During the nearly hour long meltdown, Grace ran through an impressive list of concerns.

She was sad she couldn’t “hang out” with her friends after school. She wanted to participate in a “cool” sport. She wanted to run cross country. Do poms. Play lacrosse. Have healthy hair. Wanted skin that wasn’t dry. Didn’t want to smell like chlorine. Thought she should write a book. Thinks she will never be good enough.

Her coach handled it like a champ. All the while correcting her grammar here and there. I reassured her that everything in life sucked from time to time. Sometimes I wanted to do poms rather than being a parent. As a matter of fact, I need to be my own side line cheerleader more.

By the time she had mellowed out and finished her sobfest there was only 15 minutes left in practice. I suggested we cut our losses and go home. She hopped in the pool and completed her practice. With a smile on her face. Her heart still heavy…

She has since added two practices with the next group up. She is enjoying being pushed but still quite lonely. She is one of the few female swimmers in her age group at our site. She doesn’t have anyone she is trying to beat. Or anyone trying to beat her. She thrives on having both. While she needs girls to push her competitively, she needs friends more. Swimming is a very isolating sport. Some kids thrive in the solitude. Others like Grace need friends to go to the mall with after practice.

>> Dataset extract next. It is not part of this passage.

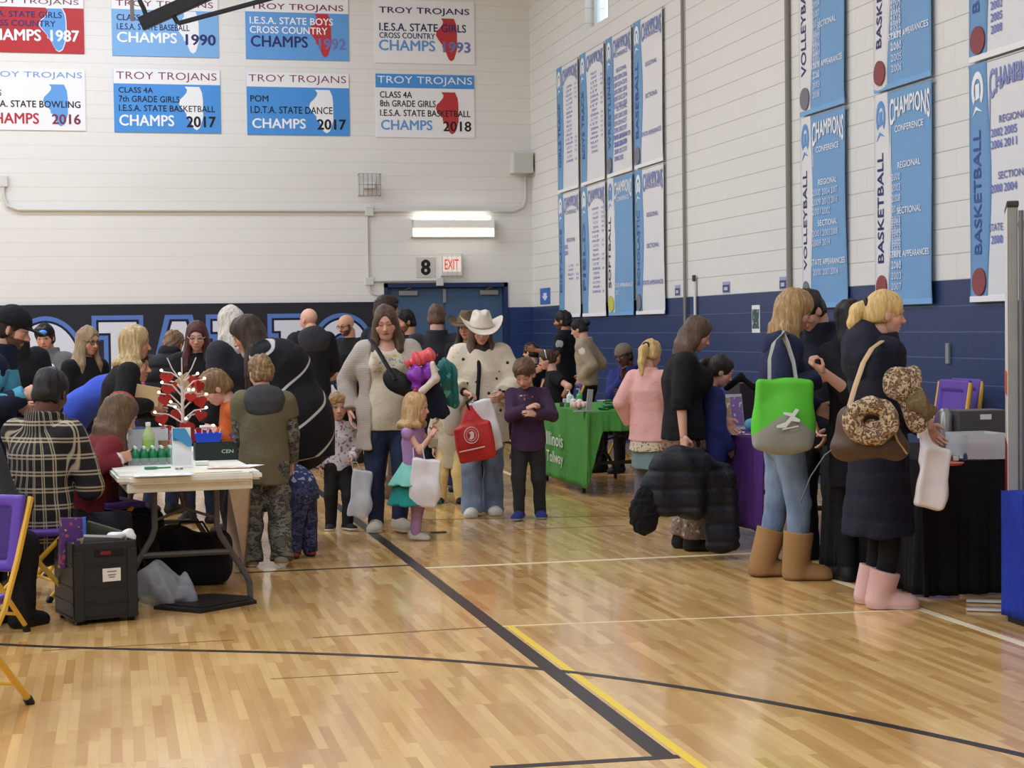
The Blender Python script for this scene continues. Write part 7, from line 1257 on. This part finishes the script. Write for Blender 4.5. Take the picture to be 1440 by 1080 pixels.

She is hanging on right now. She is working hard and has some lofty goals. I’m hoping that a few good races to kick off the season will fuel her for the time being. That being said, I’m kidding myself if I don’t accept that change may be on the horizon for us.

3 thoughts on “The MOTHER of all meltdowns

  1. Dear flylikeagirl parent,

    Thank you for sharing this. We too have seen many changes this season. Our head coach left our club for a great opportunity. With that all of our senior group split up and went to different clubs. Some followed our previous coach, while my daughter chose to move to a totally different club on her own. She too enjoys the social aspect of competitive swimming, so this was a big worry for me. I too, had many worries and sleepless nights. However, to my surprise Bronté began the season 3 weeks ago and has embraced the change and has made new friends and is loving her new coach, club and team mates. I guess as parents we worry, but in the end children are resilient and adapt.

    Thanks again for your blog. As a swimming parent, I always enjoy hearing your stories and relating to them.

    All the best to your swimmers this season.


    Sent from my iPhone


  2. The social aspect of swimming for my kids is about 90% of it. Especially for girls. My daughter is just a bit younger but I can see the hormonal drama on the horizon. If she didn’t have her swimming friends, it would be a lot harder to watch all her school friends go off to play field hockey together every afternoon. I do also think, though, that switching up teams every few years (as with babysitters and cleaning ladies) is not a bad thing.

  3. Ages 12-14. Probably the worst time for girl swimmers. Before those ages they didn’t really have a chance to have a social life, but boom all of a sudden there are other things to do than swimming. It is such a tough time. I have seen many a girl get disinterested in the sport around that time. You stop dropping all the time. Your friends are doing stuff and you can’t because you have a meet or practice or both. Some friends go onto HS and are only around part of the year. Practice is more often and longer and harder. On our team at our site we try to have the girls do things outside of swim even if it is just dinner after a meet. Heck my upcoming NYE invite list is composed of swim families for child and girl scout families for the other. We don’t really have friends unless you have a child that does an activity mine does. Because otherwise I will see once a year. But we do it for the kids. The best thing about a swim friend is at least she is always on your schedule. So even though you spent 5 days a week in the pool together for 2 hours a day and then together for 5 hours on weekend meets when you have a free weekend you might as well hang with your swim friends.